> EXERCISE DESCRIPTION
Collect each line holding the string "picture".
[START OF STORED DATA]
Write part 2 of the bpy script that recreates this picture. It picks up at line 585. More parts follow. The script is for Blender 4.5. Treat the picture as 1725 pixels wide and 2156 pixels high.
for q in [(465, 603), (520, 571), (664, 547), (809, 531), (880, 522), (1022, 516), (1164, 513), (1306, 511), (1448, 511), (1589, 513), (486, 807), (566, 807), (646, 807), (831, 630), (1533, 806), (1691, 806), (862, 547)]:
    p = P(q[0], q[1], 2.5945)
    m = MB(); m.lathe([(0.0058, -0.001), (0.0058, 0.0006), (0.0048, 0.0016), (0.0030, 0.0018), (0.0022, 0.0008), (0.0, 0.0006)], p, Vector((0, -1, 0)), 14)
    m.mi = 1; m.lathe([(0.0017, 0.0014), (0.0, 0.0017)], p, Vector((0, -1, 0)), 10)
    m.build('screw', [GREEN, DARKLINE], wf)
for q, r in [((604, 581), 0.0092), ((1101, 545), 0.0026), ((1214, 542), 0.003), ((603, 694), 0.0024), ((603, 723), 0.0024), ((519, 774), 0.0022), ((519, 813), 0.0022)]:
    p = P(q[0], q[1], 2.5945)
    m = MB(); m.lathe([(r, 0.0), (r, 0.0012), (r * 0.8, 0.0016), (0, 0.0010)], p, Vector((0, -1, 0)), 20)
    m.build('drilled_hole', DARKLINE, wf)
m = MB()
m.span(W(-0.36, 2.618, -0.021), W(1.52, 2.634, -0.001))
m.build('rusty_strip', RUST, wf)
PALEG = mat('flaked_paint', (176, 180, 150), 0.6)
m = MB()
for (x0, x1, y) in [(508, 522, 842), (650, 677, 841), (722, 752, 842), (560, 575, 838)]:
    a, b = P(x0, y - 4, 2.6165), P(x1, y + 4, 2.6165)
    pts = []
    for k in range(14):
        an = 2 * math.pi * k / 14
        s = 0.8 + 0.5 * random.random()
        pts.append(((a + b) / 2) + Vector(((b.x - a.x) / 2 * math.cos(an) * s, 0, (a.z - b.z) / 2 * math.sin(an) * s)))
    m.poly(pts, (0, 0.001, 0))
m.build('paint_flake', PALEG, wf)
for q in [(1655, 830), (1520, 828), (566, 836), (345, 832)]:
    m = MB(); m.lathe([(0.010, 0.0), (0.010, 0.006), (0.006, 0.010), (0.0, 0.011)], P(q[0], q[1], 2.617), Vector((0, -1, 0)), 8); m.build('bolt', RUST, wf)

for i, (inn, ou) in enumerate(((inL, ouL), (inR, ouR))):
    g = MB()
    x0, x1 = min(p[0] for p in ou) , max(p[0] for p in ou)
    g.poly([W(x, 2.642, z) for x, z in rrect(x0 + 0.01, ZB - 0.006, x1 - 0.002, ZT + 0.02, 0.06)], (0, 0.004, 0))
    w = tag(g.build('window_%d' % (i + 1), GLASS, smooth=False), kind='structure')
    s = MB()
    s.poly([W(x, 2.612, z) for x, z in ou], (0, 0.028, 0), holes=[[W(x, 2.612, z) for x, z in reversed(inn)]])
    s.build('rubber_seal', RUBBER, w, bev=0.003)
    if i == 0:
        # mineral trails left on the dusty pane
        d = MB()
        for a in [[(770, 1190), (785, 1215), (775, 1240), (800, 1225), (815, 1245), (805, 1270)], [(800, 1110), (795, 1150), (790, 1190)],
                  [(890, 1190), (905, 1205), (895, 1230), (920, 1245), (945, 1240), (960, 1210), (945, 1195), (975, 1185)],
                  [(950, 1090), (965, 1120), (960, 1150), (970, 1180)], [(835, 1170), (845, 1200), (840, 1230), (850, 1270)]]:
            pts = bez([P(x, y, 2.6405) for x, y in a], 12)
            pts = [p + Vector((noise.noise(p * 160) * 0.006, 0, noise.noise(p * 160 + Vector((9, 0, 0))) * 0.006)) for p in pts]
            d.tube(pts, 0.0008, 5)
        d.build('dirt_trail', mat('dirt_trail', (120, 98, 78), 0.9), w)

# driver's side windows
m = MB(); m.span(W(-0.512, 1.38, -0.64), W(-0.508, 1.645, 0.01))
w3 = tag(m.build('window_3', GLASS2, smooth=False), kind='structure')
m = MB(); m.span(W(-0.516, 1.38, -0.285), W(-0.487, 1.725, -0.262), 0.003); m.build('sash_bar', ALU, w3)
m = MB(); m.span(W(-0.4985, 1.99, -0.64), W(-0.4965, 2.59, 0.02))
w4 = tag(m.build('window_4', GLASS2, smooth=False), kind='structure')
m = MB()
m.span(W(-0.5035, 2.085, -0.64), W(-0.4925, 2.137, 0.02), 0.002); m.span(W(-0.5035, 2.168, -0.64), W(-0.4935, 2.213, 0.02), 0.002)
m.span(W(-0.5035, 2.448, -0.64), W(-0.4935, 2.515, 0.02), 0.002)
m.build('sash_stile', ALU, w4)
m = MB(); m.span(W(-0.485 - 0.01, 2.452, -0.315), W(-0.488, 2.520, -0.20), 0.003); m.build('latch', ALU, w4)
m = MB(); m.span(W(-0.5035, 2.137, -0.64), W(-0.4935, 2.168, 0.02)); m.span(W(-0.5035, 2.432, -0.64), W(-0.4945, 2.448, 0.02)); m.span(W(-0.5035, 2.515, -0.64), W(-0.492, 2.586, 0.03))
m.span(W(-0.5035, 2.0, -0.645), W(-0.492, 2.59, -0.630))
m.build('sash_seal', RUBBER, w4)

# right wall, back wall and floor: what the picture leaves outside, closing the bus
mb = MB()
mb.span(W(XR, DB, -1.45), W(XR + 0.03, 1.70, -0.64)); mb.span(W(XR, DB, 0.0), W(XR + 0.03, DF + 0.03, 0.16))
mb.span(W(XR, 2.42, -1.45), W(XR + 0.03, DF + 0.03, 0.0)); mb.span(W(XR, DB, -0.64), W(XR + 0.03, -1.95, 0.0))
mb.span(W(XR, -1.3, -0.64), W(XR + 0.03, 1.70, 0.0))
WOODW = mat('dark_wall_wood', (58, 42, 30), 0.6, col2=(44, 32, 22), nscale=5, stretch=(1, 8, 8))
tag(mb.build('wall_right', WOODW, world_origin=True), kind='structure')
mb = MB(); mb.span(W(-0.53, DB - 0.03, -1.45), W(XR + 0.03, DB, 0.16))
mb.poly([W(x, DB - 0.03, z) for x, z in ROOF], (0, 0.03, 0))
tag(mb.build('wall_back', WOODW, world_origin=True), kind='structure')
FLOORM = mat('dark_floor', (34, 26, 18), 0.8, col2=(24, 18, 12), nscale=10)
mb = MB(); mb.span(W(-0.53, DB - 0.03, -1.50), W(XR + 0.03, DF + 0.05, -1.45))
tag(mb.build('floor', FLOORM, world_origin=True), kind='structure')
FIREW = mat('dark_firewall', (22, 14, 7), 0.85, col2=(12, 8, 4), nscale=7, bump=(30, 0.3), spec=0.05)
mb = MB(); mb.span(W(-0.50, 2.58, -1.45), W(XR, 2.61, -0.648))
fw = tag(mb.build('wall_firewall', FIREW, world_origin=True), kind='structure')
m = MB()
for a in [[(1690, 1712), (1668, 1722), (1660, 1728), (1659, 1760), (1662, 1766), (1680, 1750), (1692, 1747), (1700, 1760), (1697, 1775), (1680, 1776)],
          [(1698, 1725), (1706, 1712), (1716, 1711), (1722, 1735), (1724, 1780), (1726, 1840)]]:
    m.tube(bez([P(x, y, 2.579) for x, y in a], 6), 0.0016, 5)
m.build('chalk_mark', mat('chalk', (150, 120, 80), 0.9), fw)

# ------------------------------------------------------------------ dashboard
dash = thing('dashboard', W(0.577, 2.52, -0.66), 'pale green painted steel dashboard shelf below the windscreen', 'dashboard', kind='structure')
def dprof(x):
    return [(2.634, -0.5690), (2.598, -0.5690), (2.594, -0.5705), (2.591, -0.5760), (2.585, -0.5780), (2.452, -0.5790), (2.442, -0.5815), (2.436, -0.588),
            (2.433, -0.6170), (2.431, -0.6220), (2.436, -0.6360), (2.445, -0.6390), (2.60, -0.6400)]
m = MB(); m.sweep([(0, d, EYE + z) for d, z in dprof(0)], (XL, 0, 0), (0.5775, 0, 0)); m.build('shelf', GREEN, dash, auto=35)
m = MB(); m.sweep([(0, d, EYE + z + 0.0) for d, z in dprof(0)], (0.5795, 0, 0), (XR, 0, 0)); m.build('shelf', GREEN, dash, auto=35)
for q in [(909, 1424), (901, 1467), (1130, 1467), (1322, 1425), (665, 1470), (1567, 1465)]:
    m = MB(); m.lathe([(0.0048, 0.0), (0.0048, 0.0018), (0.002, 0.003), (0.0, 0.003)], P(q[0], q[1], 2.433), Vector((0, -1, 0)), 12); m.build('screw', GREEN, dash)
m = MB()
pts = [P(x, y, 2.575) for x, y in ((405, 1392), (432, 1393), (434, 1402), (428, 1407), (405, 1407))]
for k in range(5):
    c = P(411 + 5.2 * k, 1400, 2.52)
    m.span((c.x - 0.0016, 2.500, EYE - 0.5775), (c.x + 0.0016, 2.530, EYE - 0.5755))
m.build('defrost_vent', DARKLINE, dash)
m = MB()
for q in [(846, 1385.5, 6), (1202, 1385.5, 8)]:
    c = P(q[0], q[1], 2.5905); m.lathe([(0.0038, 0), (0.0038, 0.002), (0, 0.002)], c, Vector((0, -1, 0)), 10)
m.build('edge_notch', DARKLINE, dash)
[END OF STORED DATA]
> RESPONSE
Write part 2 of the bpy script that recreates this picture. It picks up at line 585. More parts follow. The script is for Blender 4.5. Treat the picture as 1725 pixels wide and 2156 pixels high.
# right wall, back wall and floor: what the picture leaves outside, closing the bus